Il est étrange de constater que je suis parfois gêné par le moindre bruit, mais que je n’ai aucun problème pour écrire dans un bistrot, où, comme ici, la musique joue à plein tube, couvrant à peine le brouhaha des conversations et des gamins qui braillent. Comme quoi on n’est pas gêné par des situations objectives réelles, mais par des situations subjectives, probablement construites sur des mémoires ou des images du passé, beaucoup plus puissantes que la réalité elle-même. Et c’est la même chose pour toutes les situations de notre vie, chaque fois que nous aimons ou n’aimons pas les circonstances que nous vivons. Si nous parvenons simplement à observer la situation réelle, sans la comparer à des images ou des souvenirs, et sans la juger, toute notion d’agréable ou désagréable, de gênant ou non, disparaît immédiatement ; nous vivons alors la situation telle qu’elle est, et elle disparaît si vite dans le passé que nous n’avons pas le temps d’en souffrir ou d’en jouir dans le présent. La souffrance et la joie n’existent que par rapport à des images ou des situations connues du passé. Tout ce qui est nouveau, imprévu, inconnu, ne produit ni douleur ni plaisir, mais est vécu pleinement, sans dualité entre l’action et son observation. L’acteur et l’observateur ne sont qu’un. Le tout est d’arriver à percevoir, à ressentir les situations comme si elles étaient à chaque fois entièrement nouvelles et inconnues, avec l’émerveillement du petit enfant qui découvre le monde.

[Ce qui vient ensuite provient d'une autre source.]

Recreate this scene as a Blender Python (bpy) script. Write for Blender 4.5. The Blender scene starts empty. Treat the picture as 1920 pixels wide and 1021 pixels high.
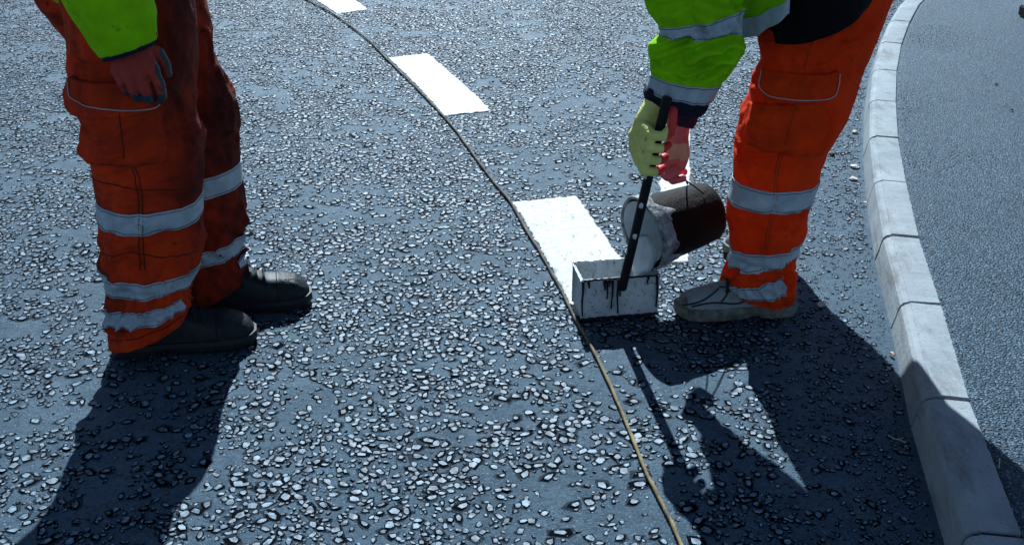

Cela revient à aborder chaque situation sans préjugé. Mais pour y parvenir, il faut être très vigilant, car le processus de notre pensée, qui procède par comparaison à des références en mémoire, est devenu automatique. Dans chaque situation, au lieu de se dire « dans cet endroit je me sens mal », « cette personne m’est antipathique », « j’aime cela », « je n’ai pas envie de faire ça », il faudrait se demander pourquoi, comprendre à quel souvenir on se réfère, et si la situation présente est bien comparable à celle qui semble permettre de la juger. Souvent, on redoute une situation, ou au contraire on se réjouit d’un événement, et finalement les choses ne se produisent pas du tout comme on l’avait craint ou espéré. Alors, soit on est déçu, soit on s’est fait du souci pour rien. Dans les deux cas, le résultat est souffrance, avant ou après ; alors que, si on attend sereinement la situation, on agit sans idées préconçues et seulement en fonction de la réalité qui se présente dans l’instant, sans penser. Et c’est comme ça pour toutes les situations.